A new balance of deterrence seems to have emerged: if Israel targets Hamas militants, the Islamic movement will fire rockets into Israel, including at a major Israeli city. For the first time, during the latest round of fighting, Hamas fired longer-range, Iranian-supplied Grad missiles, hitting the populated neighborhoods of the port city of Ashkelon. Located some 10 kilometres north of Gaza, it his home to 120,000 people. Until now, Hamas had confined its rocket fire to smaller Israeli communities closer to Gaza.

For Israel's part, it has made clear to Hamas what the price will be if it again hits Ashkelon: more casualties after all the Palestinians killed and hundreds injured in just five days during the Israeli incursion into the strip.

Olmert's options appear limited. Besides the fear of incurring heavy losses if Israel does launch a major operation in Gaza, which would require guerrilla combat in densely populated towns and refugee camps with their narrow alleyways, there is no obvious exit strategy for the Israeli leader.
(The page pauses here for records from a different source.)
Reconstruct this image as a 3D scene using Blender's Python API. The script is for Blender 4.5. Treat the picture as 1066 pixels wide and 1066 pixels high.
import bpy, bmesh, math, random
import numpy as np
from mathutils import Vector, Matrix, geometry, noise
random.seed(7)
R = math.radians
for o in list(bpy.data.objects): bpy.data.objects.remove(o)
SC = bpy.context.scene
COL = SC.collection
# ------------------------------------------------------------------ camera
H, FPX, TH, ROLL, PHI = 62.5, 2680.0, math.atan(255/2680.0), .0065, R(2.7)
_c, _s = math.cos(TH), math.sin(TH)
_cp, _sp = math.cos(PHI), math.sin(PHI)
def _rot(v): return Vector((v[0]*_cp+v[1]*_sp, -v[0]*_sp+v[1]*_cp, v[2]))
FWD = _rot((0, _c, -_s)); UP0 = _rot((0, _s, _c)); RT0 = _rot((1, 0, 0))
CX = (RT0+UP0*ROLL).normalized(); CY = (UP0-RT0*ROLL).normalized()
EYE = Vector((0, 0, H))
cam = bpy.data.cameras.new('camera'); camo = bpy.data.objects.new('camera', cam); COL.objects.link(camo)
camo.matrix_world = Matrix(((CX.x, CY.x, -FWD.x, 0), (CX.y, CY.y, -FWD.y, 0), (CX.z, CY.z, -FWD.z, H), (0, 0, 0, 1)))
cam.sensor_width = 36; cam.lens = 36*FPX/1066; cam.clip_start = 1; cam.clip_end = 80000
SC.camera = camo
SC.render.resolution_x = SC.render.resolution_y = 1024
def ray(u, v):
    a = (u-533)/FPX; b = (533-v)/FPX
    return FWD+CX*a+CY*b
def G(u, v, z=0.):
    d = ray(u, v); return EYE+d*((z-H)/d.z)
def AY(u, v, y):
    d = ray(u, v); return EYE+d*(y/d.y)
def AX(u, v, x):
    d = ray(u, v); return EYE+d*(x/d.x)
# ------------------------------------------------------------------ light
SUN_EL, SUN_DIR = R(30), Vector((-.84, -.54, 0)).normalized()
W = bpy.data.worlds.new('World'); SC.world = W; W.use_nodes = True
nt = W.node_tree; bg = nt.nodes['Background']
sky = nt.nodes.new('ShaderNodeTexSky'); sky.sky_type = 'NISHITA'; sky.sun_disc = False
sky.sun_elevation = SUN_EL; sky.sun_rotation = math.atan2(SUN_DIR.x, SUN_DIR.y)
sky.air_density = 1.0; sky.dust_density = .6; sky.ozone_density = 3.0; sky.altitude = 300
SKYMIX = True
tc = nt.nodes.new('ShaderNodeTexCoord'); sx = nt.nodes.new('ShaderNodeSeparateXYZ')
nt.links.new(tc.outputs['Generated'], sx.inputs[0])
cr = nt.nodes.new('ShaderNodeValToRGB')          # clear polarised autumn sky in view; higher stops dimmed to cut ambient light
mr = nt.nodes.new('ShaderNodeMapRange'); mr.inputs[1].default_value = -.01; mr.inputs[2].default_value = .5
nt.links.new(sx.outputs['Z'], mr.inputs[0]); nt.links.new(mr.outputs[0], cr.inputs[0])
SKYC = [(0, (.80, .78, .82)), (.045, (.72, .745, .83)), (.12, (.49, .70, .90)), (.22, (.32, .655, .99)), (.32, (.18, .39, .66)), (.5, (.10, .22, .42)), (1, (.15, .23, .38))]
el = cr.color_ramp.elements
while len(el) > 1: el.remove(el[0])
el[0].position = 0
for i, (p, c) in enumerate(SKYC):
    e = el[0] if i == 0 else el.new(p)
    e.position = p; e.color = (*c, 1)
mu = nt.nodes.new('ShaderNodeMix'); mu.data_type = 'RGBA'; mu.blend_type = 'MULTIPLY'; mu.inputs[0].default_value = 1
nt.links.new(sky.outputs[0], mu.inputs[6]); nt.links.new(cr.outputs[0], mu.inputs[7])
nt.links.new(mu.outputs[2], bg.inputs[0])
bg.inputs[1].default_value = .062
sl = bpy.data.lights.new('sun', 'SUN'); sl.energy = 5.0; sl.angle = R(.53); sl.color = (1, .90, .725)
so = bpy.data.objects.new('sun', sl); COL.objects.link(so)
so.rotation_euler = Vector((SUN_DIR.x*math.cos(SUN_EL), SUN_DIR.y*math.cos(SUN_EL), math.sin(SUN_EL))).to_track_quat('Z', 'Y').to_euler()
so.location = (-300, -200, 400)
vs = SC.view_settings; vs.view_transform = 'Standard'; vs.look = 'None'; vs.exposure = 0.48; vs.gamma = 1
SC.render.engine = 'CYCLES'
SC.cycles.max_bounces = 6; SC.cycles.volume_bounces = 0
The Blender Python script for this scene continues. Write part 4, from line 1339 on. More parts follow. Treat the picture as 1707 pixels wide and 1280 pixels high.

If Israel does succeed in significantly undermining Hamas during an extended operation, who will fill the vacuum in Gaza? The Fatah forces of Palestinian President Mahmoud Abbas, who were routed by Hamas militants last year, are in no state to retake control.

The possibility of an international peacekeeping force moving into Gaza also seems remote. It is difficult to see too many countries being prepared to place their troops in the crossfire between Israel and Hamas.

There is also no guarantee that after the operation ends -- it could last weeks and maybe even months -- and Israeli troops pull out of Gaza, the rocket fire won't resume. In the hours after Israel withdrew its troops from Gaza following the latest incursion, Hamas militants launched a barrage of Qassams before ceasing the rocket fire, and declared victory. Olmert cannot be certain that scenario won't be repeated after a major ground incursion.

Israel did not launch any military reprisals after a Palestinian gunman walked into a Jewish religious seminary in Jerusalem last week and opened fire, killing eight teenagers who were studying in the seminary library. Part of the reason Israel did not retaliate was because there was no clear claim of responsibility for the attack. Hamas officials said the shooting was "revenge" for the Israeli operation in Gaza, but did not claim responsibility.

But if there is another attack, or there are casualties in a rocket strike on Israel, or Israel kills Hamas militants in an aerial strike, the brittle calm that has descended in the last few days will be shattered. What's more, despite the reservations Olmert has about a wide-scale ground operation, if the rockets again slam into Ashkelon and there are casualties, he may ultimately succumb to public pressure that will inevitably mount for a major ground push into Gaza.